Pertanggungjawaban adalah kewajiban logis dari amanat yang sudah bersedia kita terima. Berapapun kapasitas yang dimiliki, saat amanat itu kita terima, dia tidak lagi memandang bulu. Ibarat helikopter, tinggal mendarat, tidak peduli di helipad atau gang senggol. Excuse, menyalahkan keadaan, atau jatuh cinta kepada kambing hitam bukanlah jalan ksatria untuk menggelar pertanggungjawaban. Saya, Anda, sahabat semua, tahu itu.
Nyawa dalam memikul amanat adalah integritas. Banyak orang yang menyukai kata itu. Manis, megah, syahdu. Tapi sedikit saja yang memahami maknanya. Integritas adalah kesatuan kata dengan tindakan. Tidak lebih. Jika berkata x dia akan bertindak x. Hanya itu. Satu yang pasti, integritas tidak melekat secara komunal. Integritas melekati individu-individu. Sebagai parasit atau rekan simbiosis mutualistik. Meski komunitas dapat dipengaruhi juga oleh integritas anggotanya.
Kembali ke keluarga. Dinamika kehidupan keluarga acap kali menciptakan silang sengkarut. Sebagian orang menyebutnya warna-warni atau asam garam kehidupan. Komunikasi memegang peran besar. Ranah, etika, kedudukan, menjadi bentuk formal ladang tingkah polah komunikasi. Mendengar dan menghormati menjadi tabu. Hanya skala instalasi mentalitas yang tercium: kami lebih dari mereka.
Kita juga masih cenderung tinggal di atap langit. Sehingga rakyat bumi tampak begitu jauh. Saat kita ingin menginspirasi mereka. Mereka bilang itu hanya kerlap-kerlip bintang saja. Saat kita berbicara, mereka bilang itu angin lalu. Saat kita mengajak, mereka anggap itu perintah. Kita mengira melayani mereka, padahal mereka dibuat mati kutu oleh kita.
Rahasia terbesar yang sulit dipercaya oleh kita adalah: selalu ada cara lain yang lebih baik untuk melakukan semuanya. Namun kita mengidolakan belenggu. Kita suka terpenjara tradisi, keharusan, dan ritual birokratis yang kaku. Inovasi itu menyalahi pakem. Inisiatif itu riskan. Defisit itu dimaklumkan.
Kita tinggal di kampus, tapi enggan mengeksplorasi konsep baru. Kita sangat dekat dengan sumber ilmu pengetahuan, tapi resisten terhadap perubahan. Kita dihadapkan pada peluang menciptakan pengalaman, tapi malah sibuk mencari-cari padanan. Kita tahu kita di mana, tapi kita tidak tahu harus bagaimana.

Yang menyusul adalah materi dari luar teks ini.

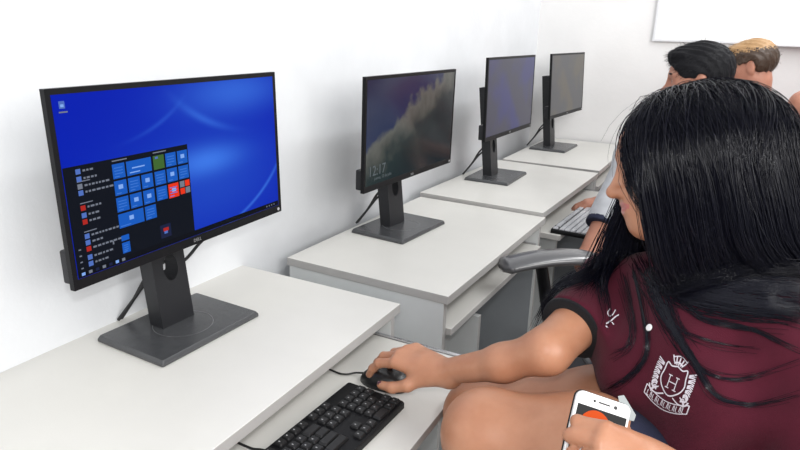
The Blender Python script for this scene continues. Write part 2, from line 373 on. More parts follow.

Sahabat Keluarga Mahasiswa STAN, izinkan saya melanjutkan di sini..
Dalam keluarga kita, BLM bisa disebut saudara sulung. Membawahi semua elemen kampus. Memegang semua simpul regulasi. Bahkan bisa menginisiasi pembubaran KM STAN. Kelihatannya sangar, dahsyat, dan hebat. Tapi selalu ada tanggung jawab yang juga besar di balik kekuasaan yang besar. BLM bertanggung jawab dalam menjaga keharmonisan KM STAN, meng-generate KM STAN agar bermanfaat bagi mahasiswa, memastikan tidak ada penyelewengan dalam manajemen KM STAN, dan lainnya. Tanpa memberi nilai tambah untuk KM STAN, di situlah BLM semestinya angkat kaki.
BLM memang mengawasi, tapi tidak ingin membatasi. Kami tidak menghunuskan pedang, apalagi menyiapkan artileri. Kami juga bukan mandor yang mondar-mandir dengan telunjuk usangnya. Meski kami di atas, kami ingin mengendap. Kami ingin menepuk bahu dari samping, bukan menekan-nekan jidat kepala. Awalnya saya ingin menancapkan visi bagi KM STAN. Tapi visi itu roboh sebelum waktunya. Saya ingin mengusung perubahan, tapi lalu ramai-ramai dipertanyakan. Semangat man jadda wa jada bahkan terhenyak oleh air mata. Lalu saya mengalir sesuai standar rata-rata. Tapi di situlah letak kekeliruan terbesar saya.
Namun saya bersyukur masih diberi sedikit kesadaran di ujung periode. Keluputan tersebut BLM tuangkan dalam Ketetapan tentang Rekomendasi, semata-mata agar apa yang luput oleh saya dan mungkin juga oleh anggota BLM yang lain, tidak lagi terjadi di masa yang akan datang.
Kita semua tahu kita tidak bisa kembali ke masa lalu. Maka benar kata orang tua, tidak ada kegagalan di dunia ini, yang ada hanyalah umpan balik. Dan memanfaatkan umpan balik itu seperti menyamakan ukuran kertas.
Tulisan ini merupakan Pernyataan Pertanggungjawaban saya sebagai Ketua BLM STAN yang dibacakan pada tanggal 25 Juni 2011.